A Navalha de Occam

Partimos do princípio de que a vida é um bocado complicada, frase que se ouve em qualquer lugar ou hora do dia. Arrisco dizer que a vida é complexa; humanos tendem a complicar tudo, a buscar loucas teorias explicativas para justificar atos e escolhas, ações e reações. Tudo o que é muito simples acaba passando por debaixo dos nossos narizes e, depois que descobrimos, vem aquela enxurrada de sinais irritantemente óbvios, não é? Quantas vezes, nos sentindo completamente idiotas, já repetimos: mas como foi que eu não percebi isso? Boa pergunta... O quanto você próprio acredita no poder impactante da simplicidade?
Por esses dias, andei teorizando acerca de um problema, juntando peças para montar um quebra-cabeça estranho, uma tentativa de vislumbrar algo que sossegasse o coração e me devolvesse a cota razoável de serenidade necessária às exigências sociais diárias. Enlouquecer é um luxo cada vez mais caro no mundo moderno. Com afinco e aplicação olímpica, revi cada passo, transcrevi diálogos, interpretei cada movimento com a mente analítica de um enxadrista campeão em surto pitagórico: se Cavalos andam em  L e Bispos na diagonal, então a soma das áreas dos quadrados construídos sobre os catetos equivale à área do quadrado construído sobre a hipotenusa, logicamente. Simples? Desconheço essa palavra quando autopsio uma relação, preciso de diagnósticos absolutos, quero declarar a hora do óbito e saber de que o sentimento morreu. Andei quilômetros revirando os tapetes para achar a sujeira escondida.  Queimei a mufa até que desafiei a mim mesma a achar uma explicação baseada 100% em simplicidade. Foi aí que apliquei realmente e pela primeira vez a teoria de William de Ockham,  um frade franciscano, filósofo, teólogo inglês do século XIV - a chamada Navalha de Occam, que diz que "se em tudo o mais forem idênticas as várias explicações de um fenômeno, a mais simples é a melhor".
A teoria, na verdade, é muito interessante e tem um sentido científico reducionista; William de Ockham escreveu que a natureza é por si mesma muito econômica e que opta, invariavelmente, pelo caminho mais simples. Mas, como teólogo, acreditava que o poder de Deus não poderia ser reduzido por um princípio como este, logo, os homens é que deveriam eliminar os supérfluos de suas teorias. Supérfluo é o sobrenome da Humanidade, querido frade, o que torna a tarefa mais ingrata e sinistra. Como cortar todas as amarras e edificações que nos mantêm de pé? Como ir se despindo de pré-conceitos, de verdades  absolutas, do nosso ar de donos da bola?
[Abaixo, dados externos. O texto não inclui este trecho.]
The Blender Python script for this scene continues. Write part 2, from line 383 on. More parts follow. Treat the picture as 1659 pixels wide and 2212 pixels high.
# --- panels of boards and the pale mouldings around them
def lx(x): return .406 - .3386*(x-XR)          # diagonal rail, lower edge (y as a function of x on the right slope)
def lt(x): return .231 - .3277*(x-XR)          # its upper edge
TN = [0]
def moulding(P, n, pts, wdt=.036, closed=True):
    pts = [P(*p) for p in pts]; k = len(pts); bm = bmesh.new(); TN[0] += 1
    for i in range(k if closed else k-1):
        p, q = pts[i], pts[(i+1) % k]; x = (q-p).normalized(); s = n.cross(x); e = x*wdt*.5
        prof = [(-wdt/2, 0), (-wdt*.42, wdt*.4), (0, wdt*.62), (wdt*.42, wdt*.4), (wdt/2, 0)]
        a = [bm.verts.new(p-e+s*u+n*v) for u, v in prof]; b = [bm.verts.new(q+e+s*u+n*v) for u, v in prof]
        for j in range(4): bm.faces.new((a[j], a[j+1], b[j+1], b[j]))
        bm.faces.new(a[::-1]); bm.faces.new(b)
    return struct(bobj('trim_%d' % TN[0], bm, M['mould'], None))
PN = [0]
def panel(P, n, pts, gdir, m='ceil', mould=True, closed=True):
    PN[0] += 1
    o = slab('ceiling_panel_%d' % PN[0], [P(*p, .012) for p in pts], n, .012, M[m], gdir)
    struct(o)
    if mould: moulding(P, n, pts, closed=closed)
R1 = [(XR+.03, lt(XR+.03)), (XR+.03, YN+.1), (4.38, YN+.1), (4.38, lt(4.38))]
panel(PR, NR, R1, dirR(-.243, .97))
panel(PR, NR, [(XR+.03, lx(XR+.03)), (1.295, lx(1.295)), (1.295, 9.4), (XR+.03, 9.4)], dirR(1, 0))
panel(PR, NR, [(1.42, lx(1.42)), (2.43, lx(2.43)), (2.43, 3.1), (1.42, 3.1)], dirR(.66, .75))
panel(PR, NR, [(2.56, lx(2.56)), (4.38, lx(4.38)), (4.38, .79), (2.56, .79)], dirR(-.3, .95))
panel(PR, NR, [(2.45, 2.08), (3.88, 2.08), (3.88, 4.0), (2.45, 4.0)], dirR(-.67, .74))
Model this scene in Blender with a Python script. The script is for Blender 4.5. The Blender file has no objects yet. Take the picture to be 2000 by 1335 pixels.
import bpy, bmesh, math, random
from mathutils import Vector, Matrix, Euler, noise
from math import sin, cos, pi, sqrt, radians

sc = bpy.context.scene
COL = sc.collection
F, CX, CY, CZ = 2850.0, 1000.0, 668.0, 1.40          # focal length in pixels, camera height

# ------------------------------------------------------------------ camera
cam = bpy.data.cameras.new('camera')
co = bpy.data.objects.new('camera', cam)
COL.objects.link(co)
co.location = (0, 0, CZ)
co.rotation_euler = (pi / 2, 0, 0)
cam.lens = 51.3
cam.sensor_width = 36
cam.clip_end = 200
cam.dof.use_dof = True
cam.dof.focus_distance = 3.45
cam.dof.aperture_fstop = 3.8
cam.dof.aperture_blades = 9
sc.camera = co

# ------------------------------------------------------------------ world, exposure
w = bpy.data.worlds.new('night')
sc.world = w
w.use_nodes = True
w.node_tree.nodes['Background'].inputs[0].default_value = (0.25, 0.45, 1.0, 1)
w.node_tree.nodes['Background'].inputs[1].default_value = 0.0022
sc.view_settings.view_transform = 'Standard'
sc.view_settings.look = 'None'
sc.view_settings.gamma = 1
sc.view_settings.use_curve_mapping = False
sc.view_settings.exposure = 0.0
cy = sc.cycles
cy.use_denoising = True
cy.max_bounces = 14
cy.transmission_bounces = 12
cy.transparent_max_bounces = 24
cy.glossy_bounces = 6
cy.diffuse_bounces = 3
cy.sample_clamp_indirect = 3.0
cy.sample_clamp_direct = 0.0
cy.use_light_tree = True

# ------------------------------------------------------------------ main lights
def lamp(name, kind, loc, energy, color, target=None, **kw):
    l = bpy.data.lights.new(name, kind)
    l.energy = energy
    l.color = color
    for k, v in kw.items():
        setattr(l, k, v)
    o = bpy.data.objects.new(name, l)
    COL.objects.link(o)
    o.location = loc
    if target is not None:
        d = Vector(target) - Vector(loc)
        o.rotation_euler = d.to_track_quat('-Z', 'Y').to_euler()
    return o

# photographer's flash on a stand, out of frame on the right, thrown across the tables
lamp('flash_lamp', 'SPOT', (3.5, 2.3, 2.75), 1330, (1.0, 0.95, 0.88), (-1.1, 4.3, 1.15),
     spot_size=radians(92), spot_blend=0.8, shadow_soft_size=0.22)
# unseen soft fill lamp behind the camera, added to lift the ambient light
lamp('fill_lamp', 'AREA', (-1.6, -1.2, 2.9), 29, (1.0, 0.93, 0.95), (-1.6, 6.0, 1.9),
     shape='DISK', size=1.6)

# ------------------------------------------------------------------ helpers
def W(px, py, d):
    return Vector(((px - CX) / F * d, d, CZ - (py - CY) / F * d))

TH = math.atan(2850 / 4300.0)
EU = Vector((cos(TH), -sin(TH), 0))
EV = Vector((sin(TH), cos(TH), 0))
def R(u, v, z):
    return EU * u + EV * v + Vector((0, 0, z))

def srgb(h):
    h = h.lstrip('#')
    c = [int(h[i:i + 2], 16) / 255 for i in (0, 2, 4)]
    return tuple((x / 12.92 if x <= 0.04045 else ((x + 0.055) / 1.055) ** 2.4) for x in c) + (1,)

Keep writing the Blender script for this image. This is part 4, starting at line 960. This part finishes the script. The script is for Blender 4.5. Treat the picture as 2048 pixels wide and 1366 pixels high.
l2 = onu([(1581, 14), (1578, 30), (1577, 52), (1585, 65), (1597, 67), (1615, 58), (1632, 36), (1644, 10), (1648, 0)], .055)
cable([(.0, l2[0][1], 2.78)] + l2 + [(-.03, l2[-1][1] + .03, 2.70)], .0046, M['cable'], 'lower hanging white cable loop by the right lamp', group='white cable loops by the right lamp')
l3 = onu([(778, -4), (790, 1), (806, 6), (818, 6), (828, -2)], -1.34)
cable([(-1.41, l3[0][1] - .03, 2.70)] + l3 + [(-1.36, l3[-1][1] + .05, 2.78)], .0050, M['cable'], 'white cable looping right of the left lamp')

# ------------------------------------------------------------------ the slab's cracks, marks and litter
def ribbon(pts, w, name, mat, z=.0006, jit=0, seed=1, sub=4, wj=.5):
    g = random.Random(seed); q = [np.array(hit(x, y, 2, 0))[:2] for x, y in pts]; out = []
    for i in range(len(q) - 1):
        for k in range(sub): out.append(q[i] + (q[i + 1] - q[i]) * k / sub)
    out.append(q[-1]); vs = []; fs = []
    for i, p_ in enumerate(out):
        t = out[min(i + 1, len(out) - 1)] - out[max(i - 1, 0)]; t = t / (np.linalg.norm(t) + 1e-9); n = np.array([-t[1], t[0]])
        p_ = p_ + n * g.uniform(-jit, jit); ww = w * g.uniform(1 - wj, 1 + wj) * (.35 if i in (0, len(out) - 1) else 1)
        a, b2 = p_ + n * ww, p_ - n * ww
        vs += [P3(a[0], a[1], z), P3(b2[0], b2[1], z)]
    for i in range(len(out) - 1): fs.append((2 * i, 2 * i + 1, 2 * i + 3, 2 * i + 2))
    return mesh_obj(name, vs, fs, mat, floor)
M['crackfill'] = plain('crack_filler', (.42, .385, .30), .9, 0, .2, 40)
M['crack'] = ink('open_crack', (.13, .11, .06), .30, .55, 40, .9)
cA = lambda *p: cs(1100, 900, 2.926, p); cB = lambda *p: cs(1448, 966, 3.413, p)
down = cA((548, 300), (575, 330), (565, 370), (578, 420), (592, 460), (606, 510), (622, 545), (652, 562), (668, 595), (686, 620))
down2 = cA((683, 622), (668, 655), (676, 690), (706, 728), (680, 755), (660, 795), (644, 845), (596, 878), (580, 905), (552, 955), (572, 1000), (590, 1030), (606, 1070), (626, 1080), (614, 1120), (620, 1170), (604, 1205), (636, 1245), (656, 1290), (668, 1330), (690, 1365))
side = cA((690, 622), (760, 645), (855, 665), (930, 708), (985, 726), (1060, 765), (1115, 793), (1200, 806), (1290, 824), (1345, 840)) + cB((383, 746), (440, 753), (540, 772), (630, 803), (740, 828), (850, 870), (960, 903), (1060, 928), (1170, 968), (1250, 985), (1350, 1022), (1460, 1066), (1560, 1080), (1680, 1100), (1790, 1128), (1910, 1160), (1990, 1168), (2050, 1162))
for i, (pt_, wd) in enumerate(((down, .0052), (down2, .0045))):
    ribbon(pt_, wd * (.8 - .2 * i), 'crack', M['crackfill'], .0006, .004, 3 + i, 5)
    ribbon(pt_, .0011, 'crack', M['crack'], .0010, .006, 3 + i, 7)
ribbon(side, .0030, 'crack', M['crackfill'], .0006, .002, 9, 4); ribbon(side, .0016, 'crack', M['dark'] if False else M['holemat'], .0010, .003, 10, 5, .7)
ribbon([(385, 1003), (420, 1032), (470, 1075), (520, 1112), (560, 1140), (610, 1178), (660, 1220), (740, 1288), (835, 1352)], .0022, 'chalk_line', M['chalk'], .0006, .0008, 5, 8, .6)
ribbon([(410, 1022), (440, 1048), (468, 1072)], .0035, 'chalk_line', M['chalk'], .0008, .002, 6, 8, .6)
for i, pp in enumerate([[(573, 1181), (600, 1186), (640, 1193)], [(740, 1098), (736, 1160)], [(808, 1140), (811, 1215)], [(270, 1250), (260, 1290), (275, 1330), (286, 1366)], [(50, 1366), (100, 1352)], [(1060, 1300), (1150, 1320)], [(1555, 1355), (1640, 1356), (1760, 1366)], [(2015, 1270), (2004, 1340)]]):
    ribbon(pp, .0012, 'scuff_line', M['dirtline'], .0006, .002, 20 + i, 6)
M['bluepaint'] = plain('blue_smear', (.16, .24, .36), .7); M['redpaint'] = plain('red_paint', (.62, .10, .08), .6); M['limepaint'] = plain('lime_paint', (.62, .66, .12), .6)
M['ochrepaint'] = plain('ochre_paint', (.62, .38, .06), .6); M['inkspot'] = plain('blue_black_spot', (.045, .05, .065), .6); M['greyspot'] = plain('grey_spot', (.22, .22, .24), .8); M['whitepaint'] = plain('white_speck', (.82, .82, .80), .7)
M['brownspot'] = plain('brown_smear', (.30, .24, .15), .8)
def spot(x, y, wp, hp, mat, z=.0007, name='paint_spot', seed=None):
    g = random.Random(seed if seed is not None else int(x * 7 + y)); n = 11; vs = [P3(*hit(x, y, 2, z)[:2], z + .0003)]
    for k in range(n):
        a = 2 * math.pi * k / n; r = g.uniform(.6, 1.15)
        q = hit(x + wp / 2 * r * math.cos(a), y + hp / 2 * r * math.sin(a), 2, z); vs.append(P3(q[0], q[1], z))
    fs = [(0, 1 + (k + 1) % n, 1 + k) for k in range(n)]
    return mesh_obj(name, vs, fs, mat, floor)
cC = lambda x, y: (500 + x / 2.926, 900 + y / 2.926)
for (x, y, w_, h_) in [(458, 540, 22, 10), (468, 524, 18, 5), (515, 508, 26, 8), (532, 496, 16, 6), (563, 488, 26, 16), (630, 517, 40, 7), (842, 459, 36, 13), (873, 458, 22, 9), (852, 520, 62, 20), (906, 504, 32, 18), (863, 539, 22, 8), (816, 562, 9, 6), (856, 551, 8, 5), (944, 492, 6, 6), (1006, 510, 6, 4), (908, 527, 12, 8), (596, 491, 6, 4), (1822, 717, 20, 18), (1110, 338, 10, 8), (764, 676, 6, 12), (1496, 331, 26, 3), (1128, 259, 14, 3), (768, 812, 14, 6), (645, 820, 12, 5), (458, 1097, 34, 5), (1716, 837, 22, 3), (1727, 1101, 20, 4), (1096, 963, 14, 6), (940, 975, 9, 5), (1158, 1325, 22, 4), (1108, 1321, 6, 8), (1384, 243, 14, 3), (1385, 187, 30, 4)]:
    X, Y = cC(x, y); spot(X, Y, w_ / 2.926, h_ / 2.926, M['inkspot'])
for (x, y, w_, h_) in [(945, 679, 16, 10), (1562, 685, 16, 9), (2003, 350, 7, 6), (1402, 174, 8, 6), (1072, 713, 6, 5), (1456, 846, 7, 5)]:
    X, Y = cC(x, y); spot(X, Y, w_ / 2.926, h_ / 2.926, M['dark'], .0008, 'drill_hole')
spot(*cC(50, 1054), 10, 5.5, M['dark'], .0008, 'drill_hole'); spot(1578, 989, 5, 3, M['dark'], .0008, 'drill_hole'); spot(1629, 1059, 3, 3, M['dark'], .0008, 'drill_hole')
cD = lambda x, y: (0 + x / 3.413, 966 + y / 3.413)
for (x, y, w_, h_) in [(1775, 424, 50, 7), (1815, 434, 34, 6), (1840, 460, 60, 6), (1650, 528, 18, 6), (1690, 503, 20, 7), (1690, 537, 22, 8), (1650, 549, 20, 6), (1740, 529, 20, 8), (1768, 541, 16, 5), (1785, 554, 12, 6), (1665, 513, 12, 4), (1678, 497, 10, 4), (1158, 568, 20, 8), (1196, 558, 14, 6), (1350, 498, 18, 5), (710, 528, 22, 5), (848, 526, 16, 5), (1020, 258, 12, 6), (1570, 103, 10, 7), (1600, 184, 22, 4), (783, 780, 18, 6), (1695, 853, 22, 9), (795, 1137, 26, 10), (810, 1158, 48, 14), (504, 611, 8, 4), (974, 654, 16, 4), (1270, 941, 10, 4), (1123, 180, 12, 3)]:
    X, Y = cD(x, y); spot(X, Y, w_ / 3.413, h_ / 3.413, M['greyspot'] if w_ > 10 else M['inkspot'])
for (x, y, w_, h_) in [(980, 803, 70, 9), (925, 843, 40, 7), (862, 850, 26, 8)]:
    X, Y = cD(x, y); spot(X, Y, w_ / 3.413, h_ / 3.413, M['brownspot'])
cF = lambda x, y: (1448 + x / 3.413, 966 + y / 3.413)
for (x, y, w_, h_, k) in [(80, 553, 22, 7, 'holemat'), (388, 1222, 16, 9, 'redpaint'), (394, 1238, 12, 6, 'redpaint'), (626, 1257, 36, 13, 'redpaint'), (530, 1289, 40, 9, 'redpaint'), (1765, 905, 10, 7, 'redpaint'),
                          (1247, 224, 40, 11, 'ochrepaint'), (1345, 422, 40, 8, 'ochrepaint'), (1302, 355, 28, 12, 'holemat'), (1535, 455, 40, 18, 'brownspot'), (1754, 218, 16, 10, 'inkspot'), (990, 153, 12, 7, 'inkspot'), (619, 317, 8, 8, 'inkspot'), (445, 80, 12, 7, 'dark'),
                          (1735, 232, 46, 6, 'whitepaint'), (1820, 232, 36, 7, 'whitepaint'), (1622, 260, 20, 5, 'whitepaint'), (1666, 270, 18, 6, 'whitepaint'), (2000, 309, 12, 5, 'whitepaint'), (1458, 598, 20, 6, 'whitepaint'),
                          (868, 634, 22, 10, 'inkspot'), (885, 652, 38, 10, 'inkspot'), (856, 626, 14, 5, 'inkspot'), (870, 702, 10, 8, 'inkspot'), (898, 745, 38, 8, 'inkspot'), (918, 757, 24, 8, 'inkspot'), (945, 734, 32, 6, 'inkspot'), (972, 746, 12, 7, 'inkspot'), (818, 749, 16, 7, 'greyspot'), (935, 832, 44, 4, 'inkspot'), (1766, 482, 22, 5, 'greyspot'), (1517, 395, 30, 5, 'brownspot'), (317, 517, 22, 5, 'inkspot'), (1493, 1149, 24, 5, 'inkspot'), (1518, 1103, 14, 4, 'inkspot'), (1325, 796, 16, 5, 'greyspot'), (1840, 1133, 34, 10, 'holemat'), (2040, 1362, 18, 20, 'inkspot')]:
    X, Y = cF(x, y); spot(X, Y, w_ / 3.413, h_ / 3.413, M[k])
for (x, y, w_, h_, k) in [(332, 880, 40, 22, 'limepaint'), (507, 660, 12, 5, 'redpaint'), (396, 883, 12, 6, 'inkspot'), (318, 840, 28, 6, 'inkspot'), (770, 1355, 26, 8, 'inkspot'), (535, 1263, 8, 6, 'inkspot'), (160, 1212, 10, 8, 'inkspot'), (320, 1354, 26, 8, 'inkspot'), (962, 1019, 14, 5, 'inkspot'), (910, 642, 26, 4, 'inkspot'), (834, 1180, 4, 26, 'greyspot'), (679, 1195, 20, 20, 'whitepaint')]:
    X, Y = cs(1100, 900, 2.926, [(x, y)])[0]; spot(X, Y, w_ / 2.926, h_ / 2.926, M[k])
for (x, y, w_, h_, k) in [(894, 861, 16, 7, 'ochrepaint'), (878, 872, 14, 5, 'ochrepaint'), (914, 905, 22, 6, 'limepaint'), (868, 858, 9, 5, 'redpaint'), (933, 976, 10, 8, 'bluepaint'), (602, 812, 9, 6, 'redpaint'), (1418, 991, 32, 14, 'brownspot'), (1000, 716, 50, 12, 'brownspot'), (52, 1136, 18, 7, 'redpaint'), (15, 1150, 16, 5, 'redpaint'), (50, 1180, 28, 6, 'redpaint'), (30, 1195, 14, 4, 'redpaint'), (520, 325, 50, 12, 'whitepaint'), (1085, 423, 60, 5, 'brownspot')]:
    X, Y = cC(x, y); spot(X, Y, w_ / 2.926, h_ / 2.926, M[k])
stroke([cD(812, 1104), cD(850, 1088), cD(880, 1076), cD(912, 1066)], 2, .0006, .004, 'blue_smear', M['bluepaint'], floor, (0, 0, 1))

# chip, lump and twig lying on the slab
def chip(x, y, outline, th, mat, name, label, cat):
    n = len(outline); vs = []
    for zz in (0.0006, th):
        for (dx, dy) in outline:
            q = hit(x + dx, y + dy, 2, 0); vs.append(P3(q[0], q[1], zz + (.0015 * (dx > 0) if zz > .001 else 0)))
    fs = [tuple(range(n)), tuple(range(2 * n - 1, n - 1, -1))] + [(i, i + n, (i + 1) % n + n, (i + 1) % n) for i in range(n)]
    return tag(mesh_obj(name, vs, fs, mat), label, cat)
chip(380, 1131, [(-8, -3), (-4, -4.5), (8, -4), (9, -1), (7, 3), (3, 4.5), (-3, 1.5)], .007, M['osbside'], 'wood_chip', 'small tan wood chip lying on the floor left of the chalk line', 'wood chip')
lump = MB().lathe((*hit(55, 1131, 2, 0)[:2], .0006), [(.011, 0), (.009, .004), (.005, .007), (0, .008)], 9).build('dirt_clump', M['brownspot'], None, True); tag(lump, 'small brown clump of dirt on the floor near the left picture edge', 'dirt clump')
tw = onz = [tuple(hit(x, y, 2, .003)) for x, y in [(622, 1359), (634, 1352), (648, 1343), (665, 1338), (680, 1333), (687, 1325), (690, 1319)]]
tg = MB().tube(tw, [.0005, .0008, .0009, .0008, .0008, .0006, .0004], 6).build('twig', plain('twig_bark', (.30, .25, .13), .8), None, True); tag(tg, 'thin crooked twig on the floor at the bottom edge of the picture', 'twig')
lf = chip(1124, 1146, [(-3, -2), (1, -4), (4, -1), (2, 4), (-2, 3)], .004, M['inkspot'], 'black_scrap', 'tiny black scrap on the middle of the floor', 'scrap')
Somos programados para complicar, para carregar  toneladas de culpa até mesmo quando temos prazer. Usamos chicotes invisíveis para a sessão diária de autoflagelação e nossa prece noturna sempre termina com mea culpa, mea culpa, mea maxima culpa.
Adoro a palavra responsabilidade. É, de  longe, uma das minhas preferidas. Temos responsabilidades como seres humanos, como pais, como filhos, como amigos,  como seres  racionais,  como senhores da cadeia alimentar, como amantes,  como cidadãos... Fugir de responsabilidades é covardia, e sempre dá uma M incalculável, vide o mundo moderno como está (eu sei que soa como observação de gente idosa, mas ouvi um garoto de  6 anos falando isso e achei grave) ... Vale fazer uso da teoria da simplicidade/simplificação para viajar mais leve.
Escrevi em letras garrafais no espelho: K.I.S.S -  Keep It Simple, Stupid. E assim decifrei o enigma da Esfinge que queria me devorar.